None of the four criteria mentioned under the fit and proper test have any guiding factors or proviso to take into consideration the interests of the market intermediaries. While administrative discretion is not ipso facto ultra vires the Constitution, the arbitrary exercise of it is. A properly applied test on a case-by-case basis does not in fact mean a reduced regulatory burden. It allows for an effective functioning of the market where the investors are not deprived of the services of the intermediaries, except where the intermediary indulges in activities capable of causing irreparable harm to the securities market.
Primarily, the author suggests shifting the onus upon the intermediary to establish that it is fit and proper for the purposes of registration and operation in the market, rather than SEBI proving the opposite for denying the certificate. More importantly, SEBI should also list the probable instances of disqualification under each criteria to reduce the subjectivity involved, while keeping the list inclusive but qualified by the ejusdem generisrule. A proviso should also be introduced in the Schedule to the effect that the failure to meet any of the four criteria should not itself lead to a refusal for the grant of the registration certificate. The relevance of an intermediary’s failure to meet the fit and proper criteria should depend on the surrounding factors such as the explanation offered by it for not meeting the criteria, the importance of the factor vis-à-vis the duties to be performed by it in the securities market and the passage of time since the failure of the intermediary to fulfil the fit and proper criteria on any grounds.
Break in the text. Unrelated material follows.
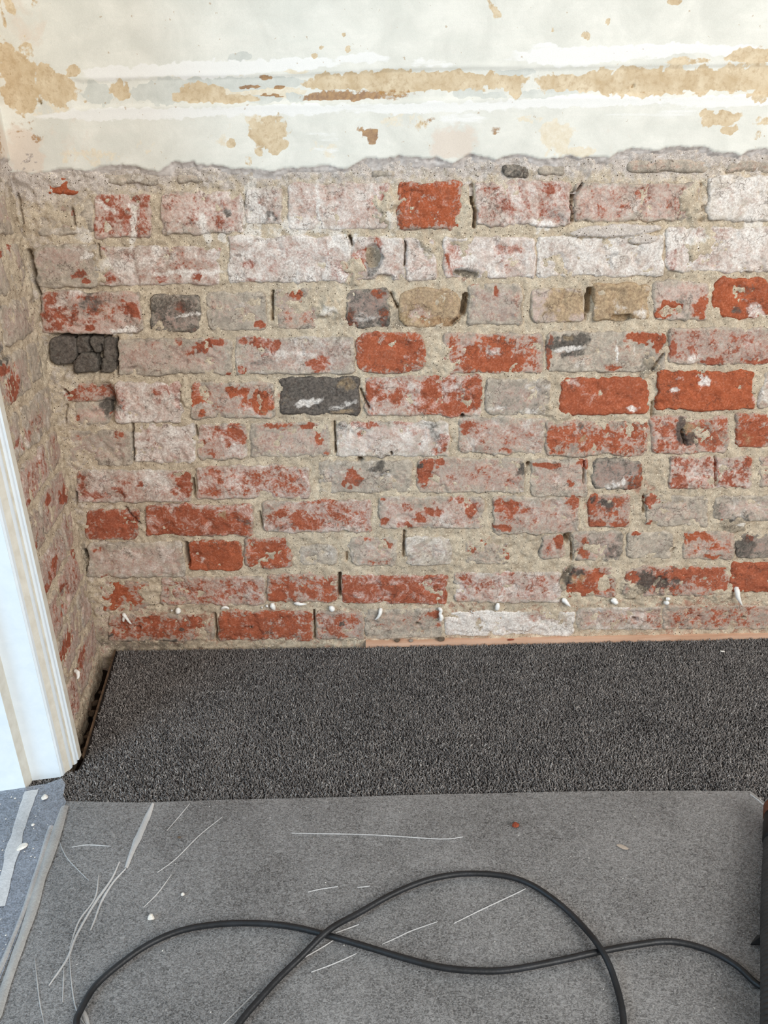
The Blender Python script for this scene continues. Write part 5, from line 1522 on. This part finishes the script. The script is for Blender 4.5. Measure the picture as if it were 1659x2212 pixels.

Once a registration certificate is cancelled or denied by the SEBI, it has serious implications on the intermediary’s ability to conduct itself in the securities market. Re-registration is often not possible, as the prior disqualification affects the reputation of the intermediary to a point of complete bar on its ability to practice in the future. Keeping this in view, it is essential that the discretionary power of the SEBI is qualified by limitations under the fit and proper criteria. This will allow it to maintain a balance between investor protection and market practices while judiciously exercising its discretion under the Intermediaries Regulations.
Conclusion
While SEBI’s functioning has been considerably enhanced since its establishment in 1992, there is substantial scope of improvement in its enforcement and adjudicatory mechanisms. There is also a need for introducing a distinct regulatory structure with separate adjudication wing as per the recommendations of the Financial Sector Legislative Reforms Commission, 2011. The Intermediaries Regulations serve as an important piece of legislation for investor protection and aim to promote the best practices in the securities market. In light of the broad objectives that SEBI seeks to promote, it is essential that a fair balance is struck between all the players in the market while exercising the discretionary powers given to it under these regulations.